◆ **Directive**:
Write every line of the material out exactly as shown.

◆ **Data block**:
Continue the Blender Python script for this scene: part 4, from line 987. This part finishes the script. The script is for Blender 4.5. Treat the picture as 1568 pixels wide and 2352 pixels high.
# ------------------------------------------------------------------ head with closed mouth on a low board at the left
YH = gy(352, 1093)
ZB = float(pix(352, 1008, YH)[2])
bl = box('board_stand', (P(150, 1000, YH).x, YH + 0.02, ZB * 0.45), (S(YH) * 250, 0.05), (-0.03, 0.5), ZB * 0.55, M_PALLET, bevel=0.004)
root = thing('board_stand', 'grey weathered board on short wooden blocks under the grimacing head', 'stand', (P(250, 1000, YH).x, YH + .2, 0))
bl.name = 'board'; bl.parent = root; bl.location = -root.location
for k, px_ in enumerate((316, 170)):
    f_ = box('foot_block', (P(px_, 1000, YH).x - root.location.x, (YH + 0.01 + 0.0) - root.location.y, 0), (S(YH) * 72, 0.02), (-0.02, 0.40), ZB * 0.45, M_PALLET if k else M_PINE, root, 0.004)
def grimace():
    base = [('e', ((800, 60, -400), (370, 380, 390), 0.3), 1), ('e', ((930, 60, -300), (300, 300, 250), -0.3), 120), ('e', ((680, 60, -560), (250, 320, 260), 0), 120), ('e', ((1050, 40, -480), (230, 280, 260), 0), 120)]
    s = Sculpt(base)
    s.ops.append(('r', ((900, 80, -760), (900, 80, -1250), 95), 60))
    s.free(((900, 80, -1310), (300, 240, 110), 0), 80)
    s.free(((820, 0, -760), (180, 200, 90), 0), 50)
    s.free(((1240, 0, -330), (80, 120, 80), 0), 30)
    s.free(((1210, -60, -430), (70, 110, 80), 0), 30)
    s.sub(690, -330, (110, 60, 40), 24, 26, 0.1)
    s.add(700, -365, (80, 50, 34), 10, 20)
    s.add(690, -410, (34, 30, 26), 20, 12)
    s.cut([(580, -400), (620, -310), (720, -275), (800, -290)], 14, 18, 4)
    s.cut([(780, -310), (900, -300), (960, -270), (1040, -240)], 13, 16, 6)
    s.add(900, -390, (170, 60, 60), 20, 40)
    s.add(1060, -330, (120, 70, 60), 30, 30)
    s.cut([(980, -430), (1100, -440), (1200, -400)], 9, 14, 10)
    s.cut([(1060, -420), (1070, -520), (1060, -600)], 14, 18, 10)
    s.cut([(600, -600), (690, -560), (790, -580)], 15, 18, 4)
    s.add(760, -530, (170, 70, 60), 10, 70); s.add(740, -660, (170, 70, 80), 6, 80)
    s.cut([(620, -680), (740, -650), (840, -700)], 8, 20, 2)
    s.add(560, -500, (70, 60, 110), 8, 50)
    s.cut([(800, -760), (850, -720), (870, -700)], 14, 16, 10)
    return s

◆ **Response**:
Continue the Blender Python script for this scene: part 4, from line 987. This part finishes the script. The script is for Blender 4.5. Treat the picture as 1568 pixels wide and 2352 pixels high.
# ------------------------------------------------------------------ head with closed mouth on a low board at the left
YH = gy(352, 1093)
ZB = float(pix(352, 1008, YH)[2])
bl = box('board_stand', (P(150, 1000, YH).x, YH + 0.02, ZB * 0.45), (S(YH) * 250, 0.05), (-0.03, 0.5), ZB * 0.55, M_PALLET, bevel=0.004)
root = thing('board_stand', 'grey weathered board on short wooden blocks under the grimacing head', 'stand', (P(250, 1000, YH).x, YH + .2, 0))
bl.name = 'board'; bl.parent = root; bl.location = -root.location
for k, px_ in enumerate((316, 170)):
    f_ = box('foot_block', (P(px_, 1000, YH).x - root.location.x, (YH + 0.01 + 0.0) - root.location.y, 0), (S(YH) * 72, 0.02), (-0.02, 0.40), ZB * 0.45, M_PALLET if k else M_PINE, root, 0.004)
def grimace():
    base = [('e', ((800, 60, -400), (370, 380, 390), 0.3), 1), ('e', ((930, 60, -300), (300, 300, 250), -0.3), 120), ('e', ((680, 60, -560), (250, 320, 260), 0), 120), ('e', ((1050, 40, -480), (230, 280, 260), 0), 120)]
    s = Sculpt(base)
    s.ops.append(('r', ((900, 80, -760), (900, 80, -1250), 95), 60))
    s.free(((900, 80, -1310), (300, 240, 110), 0), 80)
    s.free(((820, 0, -760), (180, 200, 90), 0), 50)
    s.free(((1240, 0, -330), (80, 120, 80), 0), 30)
    s.free(((1210, -60, -430), (70, 110, 80), 0), 30)
    s.sub(690, -330, (110, 60, 40), 24, 26, 0.1)
    s.add(700, -365, (80, 50, 34), 10, 20)
    s.add(690, -410, (34, 30, 26), 20, 12)
    s.cut([(580, -400), (620, -310), (720, -275), (800, -290)], 14, 18, 4)
    s.cut([(780, -310), (900, -300), (960, -270), (1040, -240)], 13, 16, 6)
    s.add(900, -390, (170, 60, 60), 20, 40)
    s.add(1060, -330, (120, 70, 60), 30, 30)
    s.cut([(980, -430), (1100, -440), (1200, -400)], 9, 14, 10)
    s.cut([(1060, -420), (1070, -520), (1060, -600)], 14, 18, 10)
    s.cut([(600, -600), (690, -560), (790, -580)], 15, 18, 4)
    s.add(760, -530, (170, 70, 60), 10, 70); s.add(740, -660, (170, 70, 80), 6, 80)
    s.cut([(620, -680), (740, -650), (840, -700)], 8, 20, 2)
    s.add(560, -500, (70, 60, 110), 8, 50)
    s.cut([(800, -760), (850, -720), (870, -700)], 14, 16, 10)
    return s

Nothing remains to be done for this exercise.